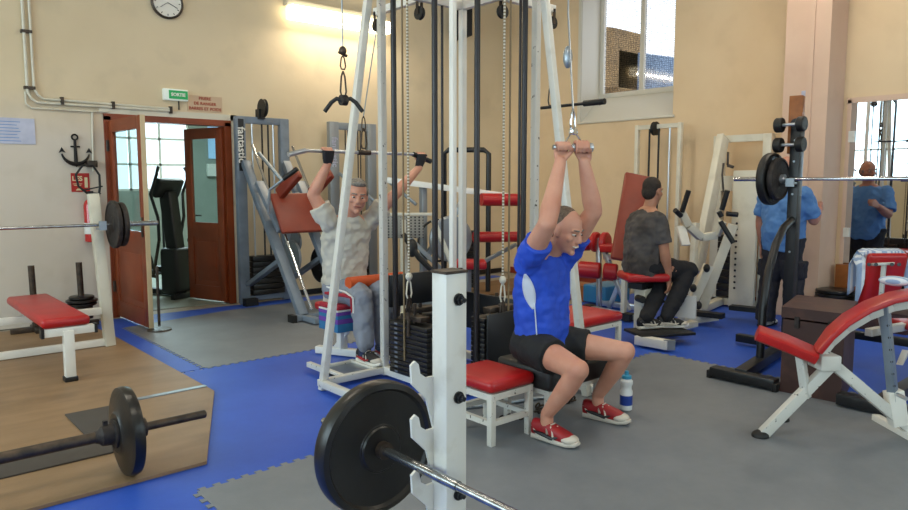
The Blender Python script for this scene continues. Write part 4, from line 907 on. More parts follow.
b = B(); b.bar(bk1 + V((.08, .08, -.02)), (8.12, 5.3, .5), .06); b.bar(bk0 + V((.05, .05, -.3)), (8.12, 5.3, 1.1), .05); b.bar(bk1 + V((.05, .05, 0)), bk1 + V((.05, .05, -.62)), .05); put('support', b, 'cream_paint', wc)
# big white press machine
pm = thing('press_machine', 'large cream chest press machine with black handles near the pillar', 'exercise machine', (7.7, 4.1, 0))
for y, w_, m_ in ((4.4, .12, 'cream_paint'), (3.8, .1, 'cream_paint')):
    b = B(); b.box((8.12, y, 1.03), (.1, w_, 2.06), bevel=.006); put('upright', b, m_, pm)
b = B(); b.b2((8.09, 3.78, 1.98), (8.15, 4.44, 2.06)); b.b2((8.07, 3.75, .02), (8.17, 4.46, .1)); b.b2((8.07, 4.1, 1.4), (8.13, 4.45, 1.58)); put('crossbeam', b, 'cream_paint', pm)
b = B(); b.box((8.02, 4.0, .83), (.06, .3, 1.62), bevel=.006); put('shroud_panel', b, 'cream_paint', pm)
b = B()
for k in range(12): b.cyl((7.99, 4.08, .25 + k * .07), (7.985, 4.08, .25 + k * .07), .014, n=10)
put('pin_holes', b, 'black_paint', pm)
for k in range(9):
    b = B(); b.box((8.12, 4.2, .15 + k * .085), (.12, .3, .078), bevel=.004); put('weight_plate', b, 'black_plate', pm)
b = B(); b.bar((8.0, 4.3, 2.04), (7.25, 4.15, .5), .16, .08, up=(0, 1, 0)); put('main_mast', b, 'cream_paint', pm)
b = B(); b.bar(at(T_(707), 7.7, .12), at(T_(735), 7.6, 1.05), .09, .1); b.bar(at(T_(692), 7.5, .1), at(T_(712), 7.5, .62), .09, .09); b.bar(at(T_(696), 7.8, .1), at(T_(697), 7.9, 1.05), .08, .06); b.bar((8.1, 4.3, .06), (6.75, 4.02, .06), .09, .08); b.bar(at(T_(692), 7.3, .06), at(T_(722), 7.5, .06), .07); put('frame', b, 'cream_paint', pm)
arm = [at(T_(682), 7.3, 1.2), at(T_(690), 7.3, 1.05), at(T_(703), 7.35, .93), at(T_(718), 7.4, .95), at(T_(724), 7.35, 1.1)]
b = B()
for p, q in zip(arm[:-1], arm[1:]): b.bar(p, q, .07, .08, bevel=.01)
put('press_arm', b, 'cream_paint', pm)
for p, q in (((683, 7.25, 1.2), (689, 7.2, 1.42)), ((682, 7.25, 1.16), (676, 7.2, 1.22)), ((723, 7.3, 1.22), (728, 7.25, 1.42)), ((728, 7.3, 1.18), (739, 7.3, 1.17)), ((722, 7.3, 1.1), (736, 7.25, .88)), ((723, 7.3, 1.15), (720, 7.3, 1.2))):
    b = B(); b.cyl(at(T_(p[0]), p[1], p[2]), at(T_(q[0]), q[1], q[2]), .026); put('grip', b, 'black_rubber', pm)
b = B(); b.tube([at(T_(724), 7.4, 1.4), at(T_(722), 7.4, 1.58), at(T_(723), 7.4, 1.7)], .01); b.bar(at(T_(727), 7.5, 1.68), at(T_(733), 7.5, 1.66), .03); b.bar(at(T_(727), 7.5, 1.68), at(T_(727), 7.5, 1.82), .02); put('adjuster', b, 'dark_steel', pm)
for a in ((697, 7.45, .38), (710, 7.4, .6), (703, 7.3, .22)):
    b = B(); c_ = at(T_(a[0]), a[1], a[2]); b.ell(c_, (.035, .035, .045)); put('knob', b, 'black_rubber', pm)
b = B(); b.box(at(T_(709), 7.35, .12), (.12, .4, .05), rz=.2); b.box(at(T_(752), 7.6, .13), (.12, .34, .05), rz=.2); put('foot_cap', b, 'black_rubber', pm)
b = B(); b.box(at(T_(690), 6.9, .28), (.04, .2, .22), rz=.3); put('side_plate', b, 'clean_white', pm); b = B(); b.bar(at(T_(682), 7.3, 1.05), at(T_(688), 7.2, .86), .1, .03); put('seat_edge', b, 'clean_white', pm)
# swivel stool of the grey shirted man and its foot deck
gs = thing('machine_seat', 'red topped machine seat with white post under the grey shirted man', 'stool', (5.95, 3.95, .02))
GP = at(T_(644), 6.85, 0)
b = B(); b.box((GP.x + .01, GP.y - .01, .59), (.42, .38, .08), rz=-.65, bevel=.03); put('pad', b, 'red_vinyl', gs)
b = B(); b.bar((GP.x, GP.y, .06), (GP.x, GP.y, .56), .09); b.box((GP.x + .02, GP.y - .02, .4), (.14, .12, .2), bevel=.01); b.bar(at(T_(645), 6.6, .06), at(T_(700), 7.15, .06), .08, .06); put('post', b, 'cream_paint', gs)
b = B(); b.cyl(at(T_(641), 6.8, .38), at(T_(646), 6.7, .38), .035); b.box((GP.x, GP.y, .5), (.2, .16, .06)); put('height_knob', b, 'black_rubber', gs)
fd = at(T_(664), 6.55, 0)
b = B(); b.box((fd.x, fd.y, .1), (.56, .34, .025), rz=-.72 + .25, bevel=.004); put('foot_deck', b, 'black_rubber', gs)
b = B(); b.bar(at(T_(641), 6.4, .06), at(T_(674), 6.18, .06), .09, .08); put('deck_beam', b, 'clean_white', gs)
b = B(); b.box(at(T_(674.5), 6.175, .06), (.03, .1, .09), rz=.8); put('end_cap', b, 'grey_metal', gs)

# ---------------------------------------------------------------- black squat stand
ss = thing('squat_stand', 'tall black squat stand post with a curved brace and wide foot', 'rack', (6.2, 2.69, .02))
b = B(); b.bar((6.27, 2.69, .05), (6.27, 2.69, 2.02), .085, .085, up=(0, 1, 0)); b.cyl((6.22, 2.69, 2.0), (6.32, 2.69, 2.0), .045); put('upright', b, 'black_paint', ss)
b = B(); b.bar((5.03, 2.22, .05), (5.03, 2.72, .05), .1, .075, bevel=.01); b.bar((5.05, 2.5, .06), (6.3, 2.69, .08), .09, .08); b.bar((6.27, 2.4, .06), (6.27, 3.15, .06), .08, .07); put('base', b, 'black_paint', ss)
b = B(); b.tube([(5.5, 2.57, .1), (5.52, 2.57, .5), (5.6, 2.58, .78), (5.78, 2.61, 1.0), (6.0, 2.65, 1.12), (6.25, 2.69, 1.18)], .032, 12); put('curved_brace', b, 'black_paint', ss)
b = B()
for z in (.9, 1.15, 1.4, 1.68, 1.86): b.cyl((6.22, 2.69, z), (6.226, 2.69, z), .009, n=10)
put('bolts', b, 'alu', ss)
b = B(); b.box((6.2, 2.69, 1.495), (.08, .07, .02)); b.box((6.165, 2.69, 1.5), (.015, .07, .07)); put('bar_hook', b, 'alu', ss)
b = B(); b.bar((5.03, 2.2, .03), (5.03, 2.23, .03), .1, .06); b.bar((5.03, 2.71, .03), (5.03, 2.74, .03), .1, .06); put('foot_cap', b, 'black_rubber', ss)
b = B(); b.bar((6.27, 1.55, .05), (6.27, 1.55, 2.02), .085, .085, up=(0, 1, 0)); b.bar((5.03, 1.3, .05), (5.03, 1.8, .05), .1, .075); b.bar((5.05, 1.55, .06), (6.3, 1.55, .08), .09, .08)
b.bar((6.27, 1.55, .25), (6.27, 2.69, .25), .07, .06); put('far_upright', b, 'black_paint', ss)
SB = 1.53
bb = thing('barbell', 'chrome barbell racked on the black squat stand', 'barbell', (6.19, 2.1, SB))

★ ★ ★

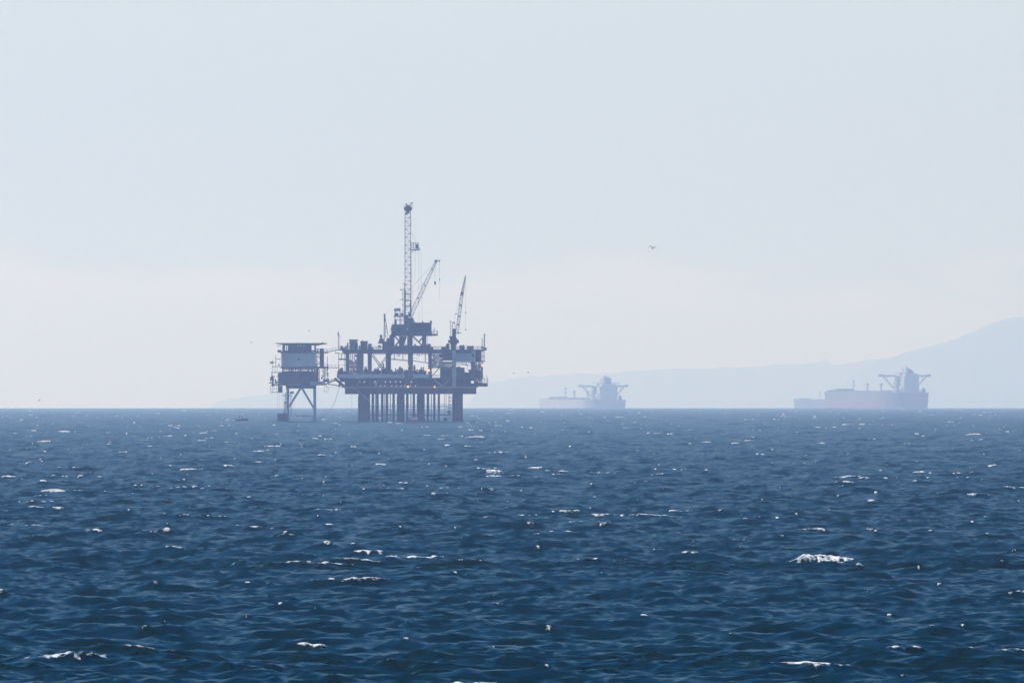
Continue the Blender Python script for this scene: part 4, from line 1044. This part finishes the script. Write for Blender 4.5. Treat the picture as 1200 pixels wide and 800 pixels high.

★ ★ ★

• Aim of the task:
Scan the lines for the string "Write". Pick out every line that has it.

• Final answer:
The Blender Python script for this scene continues. Write part 4, from line 907 on. More parts follow.
Continue the Blender Python script for this scene: part 4, from line 1044. This part finishes the script. Write for Blender 4.5. Treat the picture as 1200 pixels wide and 800 pixels high.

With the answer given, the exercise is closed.